INFORMATION SHOWN:
-- start --
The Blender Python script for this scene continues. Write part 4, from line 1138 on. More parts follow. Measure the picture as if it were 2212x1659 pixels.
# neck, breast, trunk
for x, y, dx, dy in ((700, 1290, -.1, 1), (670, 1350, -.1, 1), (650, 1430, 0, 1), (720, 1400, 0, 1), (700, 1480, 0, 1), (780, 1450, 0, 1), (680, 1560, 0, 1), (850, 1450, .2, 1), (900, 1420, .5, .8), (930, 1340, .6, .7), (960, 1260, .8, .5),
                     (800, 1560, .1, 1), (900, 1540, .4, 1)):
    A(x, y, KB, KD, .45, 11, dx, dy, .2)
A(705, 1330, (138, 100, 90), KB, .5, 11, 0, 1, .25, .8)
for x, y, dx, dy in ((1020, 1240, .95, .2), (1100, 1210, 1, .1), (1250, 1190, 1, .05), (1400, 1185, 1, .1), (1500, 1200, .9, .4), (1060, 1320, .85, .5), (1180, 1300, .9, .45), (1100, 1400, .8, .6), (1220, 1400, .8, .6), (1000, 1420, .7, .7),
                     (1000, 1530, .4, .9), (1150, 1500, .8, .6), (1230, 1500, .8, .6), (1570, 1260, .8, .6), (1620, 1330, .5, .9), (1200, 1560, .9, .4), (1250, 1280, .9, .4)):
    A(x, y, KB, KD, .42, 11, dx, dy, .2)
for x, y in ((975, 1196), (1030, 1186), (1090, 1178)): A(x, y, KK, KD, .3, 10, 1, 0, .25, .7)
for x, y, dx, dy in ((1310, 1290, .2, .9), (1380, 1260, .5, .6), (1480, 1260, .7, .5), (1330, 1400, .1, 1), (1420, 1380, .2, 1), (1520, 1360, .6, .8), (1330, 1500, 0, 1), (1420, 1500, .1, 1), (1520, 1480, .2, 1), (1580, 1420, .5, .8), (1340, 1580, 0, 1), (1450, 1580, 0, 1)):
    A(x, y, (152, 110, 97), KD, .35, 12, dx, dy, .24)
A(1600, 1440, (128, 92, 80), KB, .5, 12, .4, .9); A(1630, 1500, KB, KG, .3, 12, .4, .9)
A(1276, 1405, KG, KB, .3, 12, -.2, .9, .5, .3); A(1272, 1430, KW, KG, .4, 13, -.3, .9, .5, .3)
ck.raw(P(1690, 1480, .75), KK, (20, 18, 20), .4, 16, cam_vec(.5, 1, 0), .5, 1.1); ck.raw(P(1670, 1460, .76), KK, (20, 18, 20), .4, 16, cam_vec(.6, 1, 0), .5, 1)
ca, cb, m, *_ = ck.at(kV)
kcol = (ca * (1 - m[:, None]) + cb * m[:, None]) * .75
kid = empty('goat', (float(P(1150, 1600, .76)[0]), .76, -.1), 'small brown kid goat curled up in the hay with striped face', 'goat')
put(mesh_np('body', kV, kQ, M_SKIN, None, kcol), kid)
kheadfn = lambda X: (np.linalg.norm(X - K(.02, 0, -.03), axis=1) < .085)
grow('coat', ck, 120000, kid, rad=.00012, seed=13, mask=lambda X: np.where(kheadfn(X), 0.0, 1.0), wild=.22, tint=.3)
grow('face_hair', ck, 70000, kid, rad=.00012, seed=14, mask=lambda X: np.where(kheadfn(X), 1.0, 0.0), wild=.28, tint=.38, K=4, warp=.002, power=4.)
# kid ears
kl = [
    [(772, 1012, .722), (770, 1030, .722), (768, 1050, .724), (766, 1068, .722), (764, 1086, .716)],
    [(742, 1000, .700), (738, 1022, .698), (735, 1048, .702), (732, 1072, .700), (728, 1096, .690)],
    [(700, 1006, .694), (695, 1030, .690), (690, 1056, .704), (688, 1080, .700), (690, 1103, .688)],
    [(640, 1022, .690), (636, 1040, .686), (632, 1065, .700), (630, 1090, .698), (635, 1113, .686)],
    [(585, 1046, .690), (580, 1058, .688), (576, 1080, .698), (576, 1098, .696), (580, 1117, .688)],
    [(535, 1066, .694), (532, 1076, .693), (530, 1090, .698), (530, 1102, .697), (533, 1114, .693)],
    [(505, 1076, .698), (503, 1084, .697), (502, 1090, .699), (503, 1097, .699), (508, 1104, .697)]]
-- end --
SET TASK: Print the whole listing exactly as it is.

ANSWER TO THIS PROBLEM:
The Blender Python script for this scene continues. Write part 4, from line 1138 on. More parts follow. Measure the picture as if it were 2212x1659 pixels.
# neck, breast, trunk
for x, y, dx, dy in ((700, 1290, -.1, 1), (670, 1350, -.1, 1), (650, 1430, 0, 1), (720, 1400, 0, 1), (700, 1480, 0, 1), (780, 1450, 0, 1), (680, 1560, 0, 1), (850, 1450, .2, 1), (900, 1420, .5, .8), (930, 1340, .6, .7), (960, 1260, .8, .5),
                     (800, 1560, .1, 1), (900, 1540, .4, 1)):
    A(x, y, KB, KD, .45, 11, dx, dy, .2)
A(705, 1330, (138, 100, 90), KB, .5, 11, 0, 1, .25, .8)
for x, y, dx, dy in ((1020, 1240, .95, .2), (1100, 1210, 1, .1), (1250, 1190, 1, .05), (1400, 1185, 1, .1), (1500, 1200, .9, .4), (1060, 1320, .85, .5), (1180, 1300, .9, .45), (1100, 1400, .8, .6), (1220, 1400, .8, .6), (1000, 1420, .7, .7),
                     (1000, 1530, .4, .9), (1150, 1500, .8, .6), (1230, 1500, .8, .6), (1570, 1260, .8, .6), (1620, 1330, .5, .9), (1200, 1560, .9, .4), (1250, 1280, .9, .4)):
    A(x, y, KB, KD, .42, 11, dx, dy, .2)
for x, y in ((975, 1196), (1030, 1186), (1090, 1178)): A(x, y, KK, KD, .3, 10, 1, 0, .25, .7)
for x, y, dx, dy in ((1310, 1290, .2, .9), (1380, 1260, .5, .6), (1480, 1260, .7, .5), (1330, 1400, .1, 1), (1420, 1380, .2, 1), (1520, 1360, .6, .8), (1330, 1500, 0, 1), (1420, 1500, .1, 1), (1520, 1480, .2, 1), (1580, 1420, .5, .8), (1340, 1580, 0, 1), (1450, 1580, 0, 1)):
    A(x, y, (152, 110, 97), KD, .35, 12, dx, dy, .24)
A(1600, 1440, (128, 92, 80), KB, .5, 12, .4, .9); A(1630, 1500, KB, KG, .3, 12, .4, .9)
A(1276, 1405, KG, KB, .3, 12, -.2, .9, .5, .3); A(1272, 1430, KW, KG, .4, 13, -.3, .9, .5, .3)
ck.raw(P(1690, 1480, .75), KK, (20, 18, 20), .4, 16, cam_vec(.5, 1, 0), .5, 1.1); ck.raw(P(1670, 1460, .76), KK, (20, 18, 20), .4, 16, cam_vec(.6, 1, 0), .5, 1)
ca, cb, m, *_ = ck.at(kV)
kcol = (ca * (1 - m[:, None]) + cb * m[:, None]) * .75
kid = empty('goat', (float(P(1150, 1600, .76)[0]), .76, -.1), 'small brown kid goat curled up in the hay with striped face', 'goat')
put(mesh_np('body', kV, kQ, M_SKIN, None, kcol), kid)
kheadfn = lambda X: (np.linalg.norm(X - K(.02, 0, -.03), axis=1) < .085)
grow('coat', ck, 120000, kid, rad=.00012, seed=13, mask=lambda X: np.where(kheadfn(X), 0.0, 1.0), wild=.22, tint=.3)
grow('face_hair', ck, 70000, kid, rad=.00012, seed=14, mask=lambda X: np.where(kheadfn(X), 1.0, 0.0), wild=.28, tint=.38, K=4, warp=.002, power=4.)
# kid ears
kl = [
    [(772, 1012, .722), (770, 1030, .722), (768, 1050, .724), (766, 1068, .722), (764, 1086, .716)],
    [(742, 1000, .700), (738, 1022, .698), (735, 1048, .702), (732, 1072, .700), (728, 1096, .690)],
    [(700, 1006, .694), (695, 1030, .690), (690, 1056, .704), (688, 1080, .700), (690, 1103, .688)],
    [(640, 1022, .690), (636, 1040, .686), (632, 1065, .700), (630, 1090, .698), (635, 1113, .686)],
    [(585, 1046, .690), (580, 1058, .688), (576, 1080, .698), (576, 1098, .696), (580, 1117, .688)],
    [(535, 1066, .694), (532, 1076, .693), (530, 1090, .698), (530, 1102, .697), (533, 1114, .693)],
    [(505, 1076, .698), (503, 1084, .697), (502, 1090, .699), (503, 1097, .699), (508, 1104, .697)]]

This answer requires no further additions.